• _Exercise instructions_
Print the lines of the data, starting with the first, up to and including the line where "EXPO = 0.10" appears.

• _Data provided_
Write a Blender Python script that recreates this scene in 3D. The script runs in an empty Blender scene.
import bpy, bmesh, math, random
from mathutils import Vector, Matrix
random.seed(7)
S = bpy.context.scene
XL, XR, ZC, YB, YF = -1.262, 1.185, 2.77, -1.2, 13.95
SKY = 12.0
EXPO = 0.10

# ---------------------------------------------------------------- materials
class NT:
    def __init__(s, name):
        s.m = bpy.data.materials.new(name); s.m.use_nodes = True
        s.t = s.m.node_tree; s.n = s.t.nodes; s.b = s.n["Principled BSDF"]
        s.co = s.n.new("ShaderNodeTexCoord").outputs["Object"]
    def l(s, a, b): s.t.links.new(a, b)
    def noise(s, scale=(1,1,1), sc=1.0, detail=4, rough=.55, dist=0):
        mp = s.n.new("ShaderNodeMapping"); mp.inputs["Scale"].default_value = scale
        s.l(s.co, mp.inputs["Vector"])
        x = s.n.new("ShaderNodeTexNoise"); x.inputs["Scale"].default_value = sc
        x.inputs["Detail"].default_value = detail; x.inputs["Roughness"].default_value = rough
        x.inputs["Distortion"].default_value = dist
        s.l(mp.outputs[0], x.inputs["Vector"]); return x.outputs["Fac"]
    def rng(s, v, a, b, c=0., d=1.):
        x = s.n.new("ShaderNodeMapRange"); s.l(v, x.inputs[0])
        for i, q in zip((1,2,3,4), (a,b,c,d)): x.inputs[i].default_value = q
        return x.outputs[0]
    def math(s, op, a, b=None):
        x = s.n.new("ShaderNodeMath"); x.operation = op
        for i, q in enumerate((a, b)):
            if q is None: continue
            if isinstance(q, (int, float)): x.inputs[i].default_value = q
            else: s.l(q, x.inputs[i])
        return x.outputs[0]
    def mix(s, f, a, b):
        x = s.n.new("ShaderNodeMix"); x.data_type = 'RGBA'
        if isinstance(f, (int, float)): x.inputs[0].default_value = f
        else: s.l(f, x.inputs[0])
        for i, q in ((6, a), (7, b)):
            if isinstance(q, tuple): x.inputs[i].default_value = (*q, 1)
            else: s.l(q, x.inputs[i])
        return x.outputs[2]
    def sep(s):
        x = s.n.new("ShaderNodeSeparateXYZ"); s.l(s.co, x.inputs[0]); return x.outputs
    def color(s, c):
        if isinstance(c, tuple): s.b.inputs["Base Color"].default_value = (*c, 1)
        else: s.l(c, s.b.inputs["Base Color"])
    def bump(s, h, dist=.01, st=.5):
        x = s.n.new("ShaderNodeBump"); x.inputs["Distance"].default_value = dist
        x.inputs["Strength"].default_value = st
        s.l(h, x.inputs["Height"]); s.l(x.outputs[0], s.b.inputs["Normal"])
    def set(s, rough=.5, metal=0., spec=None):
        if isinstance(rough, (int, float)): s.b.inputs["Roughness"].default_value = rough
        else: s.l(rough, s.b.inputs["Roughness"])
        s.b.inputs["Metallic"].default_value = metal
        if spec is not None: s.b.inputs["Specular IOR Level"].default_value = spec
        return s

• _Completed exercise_
Write a Blender Python script that recreates this scene in 3D. The script runs in an empty Blender scene.
import bpy, bmesh, math, random
from mathutils import Vector, Matrix
random.seed(7)
S = bpy.context.scene
XL, XR, ZC, YB, YF = -1.262, 1.185, 2.77, -1.2, 13.95
SKY = 12.0
EXPO = 0.10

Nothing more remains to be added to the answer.